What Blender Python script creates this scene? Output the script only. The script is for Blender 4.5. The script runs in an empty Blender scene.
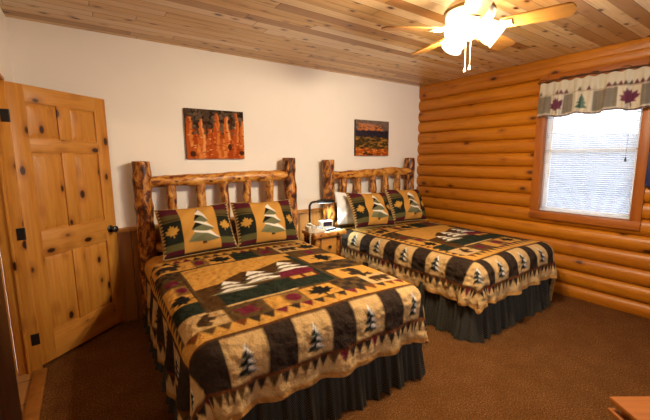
import bpy, bmesh, math, random
import numpy as np
from mathutils import Vector, Matrix, noise as mnoise
random.seed(7); rng = np.random.default_rng(11)
SC = bpy.context.scene; COL = SC.collection; PI = math.pi
# ---------------------------------------------------------------- dimensions (metres)
D, RX, LX, H = 3.668, 4.351, -0.375, 2.60        # back wall y, right wall x, left wall x, ceiling
FY = -1.3                                         # wall behind the camera
PITCH, LOG0 = 0.162, -0.033                       # log courses of the right wall

# ---------------------------------------------------------------- colour / material helpers
def lin(hx):
    hx = hx.lstrip('#'); c = [int(hx[i:i+2], 16)/255 for i in (0, 2, 4)]
    return tuple(v/12.92 if v <= .04045 else ((v+.055)/1.055)**2.4 for v in c)
def rgba(hx): return (*lin(hx), 1.0)
class NT:
    def __init__(s, name):
        s.m = bpy.data.materials.new(name); s.m.use_nodes = True
        s.t = s.m.node_tree; s.n = s.t.nodes; s.b = s.n['Principled BSDF']; s.out = s.n['Material Output']
    def add(s, typ, **kw):
        n = s.n.new(typ)
        for k, v in kw.items(): setattr(n, k, v)
        return n
    def l(s, a, b): s.t.links.new(a, b)
    def mapped(s, scale, coord='Object', rot=(0,0,0)):
        tc = s.add('ShaderNodeTexCoord'); mp = s.add('ShaderNodeMapping')
        mp.inputs['Scale'].default_value = scale; mp.inputs['Rotation'].default_value = rot
        s.l(tc.outputs[coord], mp.inputs['Vector']); return mp.outputs[0]
    def noise(s, vec, scale=1, detail=4, rough=.6, dist=0):
        n = s.add('ShaderNodeTexNoise'); n.inputs['Scale'].default_value = scale
        n.inputs['Detail'].default_value = detail; n.inputs['Roughness'].default_value = rough
        n.inputs['Distortion'].default_value = dist
        if vec is not None: s.l(vec, n.inputs['Vector'])
        return n.outputs['Fac']
    def ramp(s, fac, stops, interp='LINEAR'):
        r = s.add('ShaderNodeValToRGB'); e = r.color_ramp.elements; r.color_ramp.interpolation = interp
        while len(e) < len(stops): e.new(.5)
        for el, (p, c) in zip(e, stops): el.position = p; el.color = c if len(c) == 4 else (*c, 1)
        s.l(fac, r.inputs[0]); return r.outputs[0]
    def mix(s, fac, a, b, mode='MIX'):
        m = s.add('ShaderNodeMix', data_type='RGBA', blend_type=mode)
        for sock, v in ((m.inputs[0], fac), (m.inputs[6], a), (m.inputs[7], b)):
            if hasattr(v, 'links') or hasattr(v, 'is_linked'): s.l(v, sock)
            else: sock.default_value = v
        return m.outputs[2]
    def math(s, op, a, b=0.0, c=None):
        m = s.add('ShaderNodeMath', operation=op)
        for i, v in enumerate((a, b) if c is None else (a, b, c)):
            if hasattr(v, 'is_linked'): s.l(v, m.inputs[i])
            else: m.inputs[i].default_value = v
        return m.outputs[0]
    def bump(s, hgt, strength=.3, dist=.01):
        b = s.add('ShaderNodeBump'); b.inputs['Strength'].default_value = strength
        b.inputs['Distance'].default_value = dist; s.l(hgt, b.inputs['Height']); s.l(b.outputs[0], s.b.inputs['Normal'])
    def col(s, c):
        if hasattr(c, 'is_linked'): s.l(c, s.b.inputs['Base Color'])
        else: s.b.inputs['Base Color'].default_value = c
    def set(s, rough=.6, spec=.3, metal=0):
        s.b.inputs['Roughness'].default_value = rough; s.b.inputs['Specular IOR Level'].default_value = spec
        s.b.inputs['Metallic'].default_value = metal
BLK, WHT = (0,0,0,1), (1,1,1,1)
def plain(name, hx, rough=.5, spec=.3, metal=0, var=.06):
    t = NT(name); f = t.noise(t.mapped((1,1,1)), 9, 3)
    c = lin(hx); lo = tuple(max(0, v*(1-var)) for v in c); hi = tuple(min(1, v*(1+var)) for v in c)
    t.col(t.ramp(f, [(.3, (*lo,1)), (.7, (*hi,1))])); t.set(rough, spec, metal); return t.m
def wood(name, light, mid, dark, axis='X', knots=5.0, knot_col='#2a1004', rough=.42, spec=.35, fine=1.0, ks=.075, grain=.35):
    t = NT(name); k = {'X':0,'Y':1,'Z':2}[axis]
    sc = [11*fine]*3; sc[k] = .7*fine
    v = t.mapped(sc)
    oi = t.add('ShaderNodeObjectInfo'); off = t.add('ShaderNodeVectorMath', operation='ADD')
    om = t.add('ShaderNodeVectorMath', operation='SCALE'); om.inputs['Scale'].default_value = 0
    t.l(v, off.inputs[0]); cx = t.add('ShaderNodeCombineXYZ')
    r5 = t.math('MULTIPLY', oi.outputs['Random'], 37.0)
    for i in range(3): t.l(r5, cx.inputs[i])
    t.l(cx.outputs[0], off.inputs[1]); vv = off.outputs[0]
    f1 = t.noise(vv, 1.0, 5, .6, .8); f2 = t.noise(vv, 5.0, 3, .7, .3)
    c = t.ramp(f1, [(.30, rgba(mid)), (.52, rgba(light)), (.75, rgba(mid))])
    c = t.mix(t.math('MULTIPLY', f2, grain), c, rgba(dark))
    kc = [knots]*3; kc[k] = knots*.55
    kv = t.mapped(kc); ka = t.add('ShaderNodeVectorMath', operation='ADD'); t.l(kv, ka.inputs[0]); t.l(cx.outputs[0], ka.inputs[1])
    vo = t.add('ShaderNodeTexVoronoi'); vo.inputs['Scale'].default_value = 1.0; t.l(ka.outputs[0], vo.inputs['Vector'])
    sc_ = t.add('ShaderNodeSeparateColor'); t.l(vo.outputs['Color'], sc_.inputs[0]); dd = t.math('ADD', vo.outputs['Distance'], t.math('MULTIPLY', t.math('GREATER_THAN', sc_.outputs[0], .42), 2.0)); halo = t.ramp(dd, [(ks, WHT), (ks*2.6, BLK)]); core = t.ramp(dd, [(ks*.8, WHT), (ks*1.15, BLK)])
    c = t.mix(t.math('MULTIPLY', halo, .55), c, rgba(dark)); c = t.mix(t.math('MULTIPLY', core, .95), c, rgba(knot_col))
    t.col(c); t.set(rough, spec); t.bump(f2, .12, .004); return t.m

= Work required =
Select and copy each line from the data that includes the word "scene".

= Final result =
What Blender Python script creates this scene? Output the script only. The script is for Blender 4.5. The script runs in an empty Blender scene.
SC = bpy.context.scene; COL = SC.collection; PI = math.pi